** BEGIN Data segment **

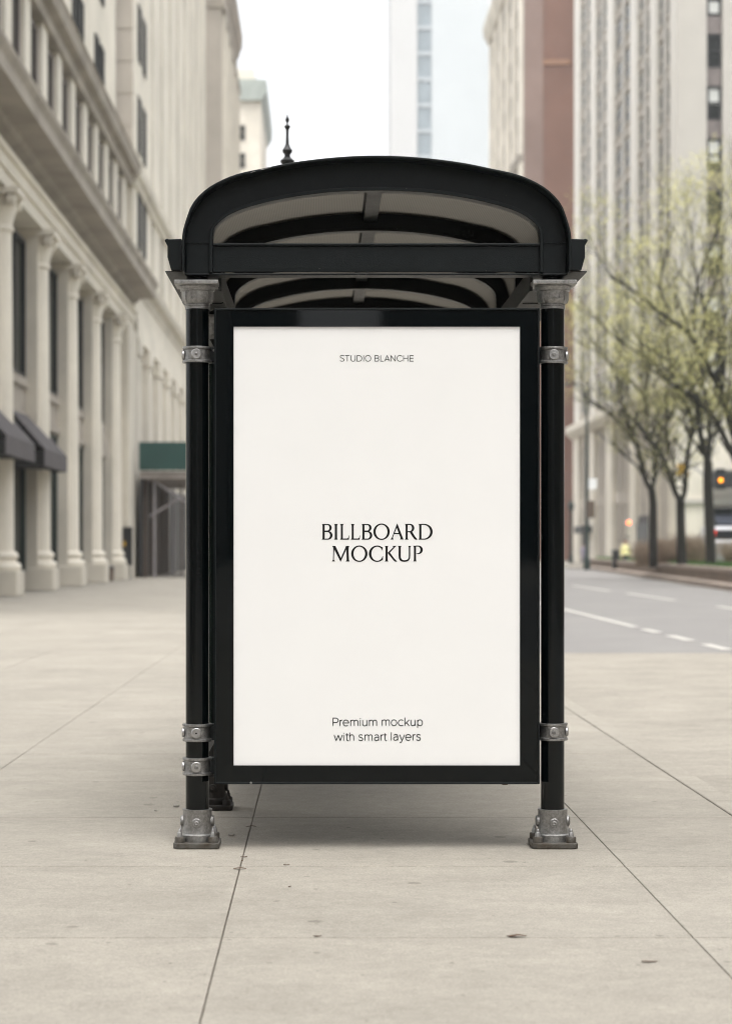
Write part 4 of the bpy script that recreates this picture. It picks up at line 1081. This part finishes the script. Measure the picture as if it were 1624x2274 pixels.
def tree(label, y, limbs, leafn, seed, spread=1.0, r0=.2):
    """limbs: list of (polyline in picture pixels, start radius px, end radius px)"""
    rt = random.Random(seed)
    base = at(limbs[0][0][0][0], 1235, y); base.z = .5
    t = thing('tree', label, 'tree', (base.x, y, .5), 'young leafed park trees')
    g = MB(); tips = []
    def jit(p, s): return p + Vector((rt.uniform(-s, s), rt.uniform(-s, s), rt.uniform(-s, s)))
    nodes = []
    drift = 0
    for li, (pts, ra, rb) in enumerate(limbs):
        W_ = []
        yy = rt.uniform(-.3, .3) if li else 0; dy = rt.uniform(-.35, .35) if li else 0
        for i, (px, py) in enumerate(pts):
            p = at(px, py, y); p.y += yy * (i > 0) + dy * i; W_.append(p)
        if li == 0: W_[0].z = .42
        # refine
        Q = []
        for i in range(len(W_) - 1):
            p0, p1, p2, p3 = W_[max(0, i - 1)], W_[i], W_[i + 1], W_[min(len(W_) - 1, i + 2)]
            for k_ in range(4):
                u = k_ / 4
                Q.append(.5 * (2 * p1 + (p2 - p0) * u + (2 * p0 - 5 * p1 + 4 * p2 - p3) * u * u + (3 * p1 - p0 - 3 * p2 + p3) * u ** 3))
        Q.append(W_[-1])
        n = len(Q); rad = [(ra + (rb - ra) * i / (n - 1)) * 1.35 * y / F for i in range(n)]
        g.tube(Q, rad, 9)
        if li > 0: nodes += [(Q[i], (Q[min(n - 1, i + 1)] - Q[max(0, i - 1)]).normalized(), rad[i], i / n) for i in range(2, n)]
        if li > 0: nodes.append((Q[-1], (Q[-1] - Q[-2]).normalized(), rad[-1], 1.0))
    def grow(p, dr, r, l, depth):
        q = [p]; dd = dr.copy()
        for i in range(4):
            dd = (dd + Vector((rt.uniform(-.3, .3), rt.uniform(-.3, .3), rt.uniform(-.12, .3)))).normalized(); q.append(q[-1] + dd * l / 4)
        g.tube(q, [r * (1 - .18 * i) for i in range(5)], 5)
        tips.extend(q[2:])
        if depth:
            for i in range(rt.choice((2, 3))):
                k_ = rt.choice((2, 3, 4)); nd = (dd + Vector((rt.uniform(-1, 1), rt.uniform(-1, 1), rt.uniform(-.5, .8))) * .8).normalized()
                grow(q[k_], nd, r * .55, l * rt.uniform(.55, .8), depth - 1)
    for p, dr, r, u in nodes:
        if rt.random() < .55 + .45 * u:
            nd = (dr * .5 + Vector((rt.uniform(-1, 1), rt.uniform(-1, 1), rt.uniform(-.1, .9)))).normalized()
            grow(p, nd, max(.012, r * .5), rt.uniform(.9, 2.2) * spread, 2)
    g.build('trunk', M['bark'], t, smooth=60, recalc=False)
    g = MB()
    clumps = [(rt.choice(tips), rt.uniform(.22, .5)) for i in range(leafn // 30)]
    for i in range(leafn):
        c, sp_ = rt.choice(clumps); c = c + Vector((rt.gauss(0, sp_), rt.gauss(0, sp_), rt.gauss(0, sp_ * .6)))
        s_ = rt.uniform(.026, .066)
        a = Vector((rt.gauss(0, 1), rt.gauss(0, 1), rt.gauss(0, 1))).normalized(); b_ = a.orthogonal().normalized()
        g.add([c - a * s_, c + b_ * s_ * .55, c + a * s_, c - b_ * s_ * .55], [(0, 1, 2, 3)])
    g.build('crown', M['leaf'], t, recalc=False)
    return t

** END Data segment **

Replicate the material above verbatim; images stay out of the copy.

**Output for this exercise**
Write part 4 of the bpy script that recreates this picture. It picks up at line 1081. This part finishes the script. Measure the picture as if it were 1624x2274 pixels.
def tree(label, y, limbs, leafn, seed, spread=1.0, r0=.2):
    """limbs: list of (polyline in picture pixels, start radius px, end radius px)"""
    rt = random.Random(seed)
    base = at(limbs[0][0][0][0], 1235, y); base.z = .5
    t = thing('tree', label, 'tree', (base.x, y, .5), 'young leafed park trees')
    g = MB(); tips = []
    def jit(p, s): return p + Vector((rt.uniform(-s, s), rt.uniform(-s, s), rt.uniform(-s, s)))
    nodes = []
    drift = 0
    for li, (pts, ra, rb) in enumerate(limbs):
        W_ = []
        yy = rt.uniform(-.3, .3) if li else 0; dy = rt.uniform(-.35, .35) if li else 0
        for i, (px, py) in enumerate(pts):
            p = at(px, py, y); p.y += yy * (i > 0) + dy * i; W_.append(p)
        if li == 0: W_[0].z = .42
        # refine
        Q = []
        for i in range(len(W_) - 1):
            p0, p1, p2, p3 = W_[max(0, i - 1)], W_[i], W_[i + 1], W_[min(len(W_) - 1, i + 2)]
            for k_ in range(4):
                u = k_ / 4
                Q.append(.5 * (2 * p1 + (p2 - p0) * u + (2 * p0 - 5 * p1 + 4 * p2 - p3) * u * u + (3 * p1 - p0 - 3 * p2 + p3) * u ** 3))
        Q.append(W_[-1])
        n = len(Q); rad = [(ra + (rb - ra) * i / (n - 1)) * 1.35 * y / F for i in range(n)]
        g.tube(Q, rad, 9)
        if li > 0: nodes += [(Q[i], (Q[min(n - 1, i + 1)] - Q[max(0, i - 1)]).normalized(), rad[i], i / n) for i in range(2, n)]
        if li > 0: nodes.append((Q[-1], (Q[-1] - Q[-2]).normalized(), rad[-1], 1.0))
    def grow(p, dr, r, l, depth):
        q = [p]; dd = dr.copy()
        for i in range(4):
            dd = (dd + Vector((rt.uniform(-.3, .3), rt.uniform(-.3, .3), rt.uniform(-.12, .3)))).normalized(); q.append(q[-1] + dd * l / 4)
        g.tube(q, [r * (1 - .18 * i) for i in range(5)], 5)
        tips.extend(q[2:])
        if depth:
            for i in range(rt.choice((2, 3))):
                k_ = rt.choice((2, 3, 4)); nd = (dd + Vector((rt.uniform(-1, 1), rt.uniform(-1, 1), rt.uniform(-.5, .8))) * .8).normalized()
                grow(q[k_], nd, r * .55, l * rt.uniform(.55, .8), depth - 1)
    for p, dr, r, u in nodes:
        if rt.random() < .55 + .45 * u:
            nd = (dr * .5 + Vector((rt.uniform(-1, 1), rt.uniform(-1, 1), rt.uniform(-.1, .9)))).normalized()
            grow(p, nd, max(.012, r * .5), rt.uniform(.9, 2.2) * spread, 2)
    g.build('trunk', M['bark'], t, smooth=60, recalc=False)
    g = MB()
    clumps = [(rt.choice(tips), rt.uniform(.22, .5)) for i in range(leafn // 30)]
    for i in range(leafn):
        c, sp_ = rt.choice(clumps); c = c + Vector((rt.gauss(0, sp_), rt.gauss(0, sp_), rt.gauss(0, sp_ * .6)))
        s_ = rt.uniform(.026, .066)
        a = Vector((rt.gauss(0, 1), rt.gauss(0, 1), rt.gauss(0, 1))).normalized(); b_ = a.orthogonal().normalized()
        g.add([c - a * s_, c + b_ * s_ * .55, c + a * s_, c - b_ * s_ * .55], [(0, 1, 2, 3)])
    g.build('crown', M['leaf'], t, recalc=False)
    return t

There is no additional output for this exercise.